MATERIAL FOR THIS TASK >>
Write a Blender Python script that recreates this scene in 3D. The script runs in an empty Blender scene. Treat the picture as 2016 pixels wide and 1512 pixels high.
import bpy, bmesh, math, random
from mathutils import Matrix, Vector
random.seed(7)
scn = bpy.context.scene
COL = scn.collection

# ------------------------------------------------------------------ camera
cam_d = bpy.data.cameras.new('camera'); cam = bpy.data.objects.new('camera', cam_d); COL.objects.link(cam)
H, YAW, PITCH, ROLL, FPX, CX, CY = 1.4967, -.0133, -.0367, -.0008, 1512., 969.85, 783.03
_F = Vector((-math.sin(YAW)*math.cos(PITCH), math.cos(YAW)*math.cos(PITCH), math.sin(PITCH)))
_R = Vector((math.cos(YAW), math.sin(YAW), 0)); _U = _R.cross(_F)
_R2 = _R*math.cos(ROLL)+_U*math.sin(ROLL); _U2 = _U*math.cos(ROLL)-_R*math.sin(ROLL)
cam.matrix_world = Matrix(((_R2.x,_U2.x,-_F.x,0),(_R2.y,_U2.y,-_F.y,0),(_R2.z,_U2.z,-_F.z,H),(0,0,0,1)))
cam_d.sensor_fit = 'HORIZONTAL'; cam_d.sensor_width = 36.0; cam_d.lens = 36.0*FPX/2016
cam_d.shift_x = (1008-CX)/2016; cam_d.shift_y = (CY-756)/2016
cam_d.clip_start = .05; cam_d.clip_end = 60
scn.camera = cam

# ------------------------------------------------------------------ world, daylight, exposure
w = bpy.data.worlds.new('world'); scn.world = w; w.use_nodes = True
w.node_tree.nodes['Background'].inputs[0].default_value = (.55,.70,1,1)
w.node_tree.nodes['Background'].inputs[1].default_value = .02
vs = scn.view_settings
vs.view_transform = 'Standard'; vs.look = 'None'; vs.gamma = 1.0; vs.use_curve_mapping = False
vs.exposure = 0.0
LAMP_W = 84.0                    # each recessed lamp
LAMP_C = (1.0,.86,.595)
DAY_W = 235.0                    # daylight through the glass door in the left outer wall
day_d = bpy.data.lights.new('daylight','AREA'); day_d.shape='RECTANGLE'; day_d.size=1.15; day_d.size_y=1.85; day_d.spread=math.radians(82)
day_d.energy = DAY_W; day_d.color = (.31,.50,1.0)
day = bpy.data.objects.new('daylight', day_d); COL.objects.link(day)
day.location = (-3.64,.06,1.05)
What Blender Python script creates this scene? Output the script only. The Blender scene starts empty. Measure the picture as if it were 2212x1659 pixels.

WHAT THE TASK ASKS >> Quote the records from their first line to the line with "scn.camera = cam", inclusive, without adding or dropping anything.

RESPONSE TO THE TASK >>
Write a Blender Python script that recreates this scene in 3D. The script runs in an empty Blender scene. Treat the picture as 2016 pixels wide and 1512 pixels high.
import bpy, bmesh, math, random
from mathutils import Matrix, Vector
random.seed(7)
scn = bpy.context.scene
COL = scn.collection

# ------------------------------------------------------------------ camera
cam_d = bpy.data.cameras.new('camera'); cam = bpy.data.objects.new('camera', cam_d); COL.objects.link(cam)
H, YAW, PITCH, ROLL, FPX, CX, CY = 1.4967, -.0133, -.0367, -.0008, 1512., 969.85, 783.03
_F = Vector((-math.sin(YAW)*math.cos(PITCH), math.cos(YAW)*math.cos(PITCH), math.sin(PITCH)))
_R = Vector((math.cos(YAW), math.sin(YAW), 0)); _U = _R.cross(_F)
_R2 = _R*math.cos(ROLL)+_U*math.sin(ROLL); _U2 = _U*math.cos(ROLL)-_R*math.sin(ROLL)
cam.matrix_world = Matrix(((_R2.x,_U2.x,-_F.x,0),(_R2.y,_U2.y,-_F.y,0),(_R2.z,_U2.z,-_F.z,H),(0,0,0,1)))
cam_d.sensor_fit = 'HORIZONTAL'; cam_d.sensor_width = 36.0; cam_d.lens = 36.0*FPX/2016
cam_d.shift_x = (1008-CX)/2016; cam_d.shift_y = (CY-756)/2016
cam_d.clip_start = .05; cam_d.clip_end = 60
scn.camera = cam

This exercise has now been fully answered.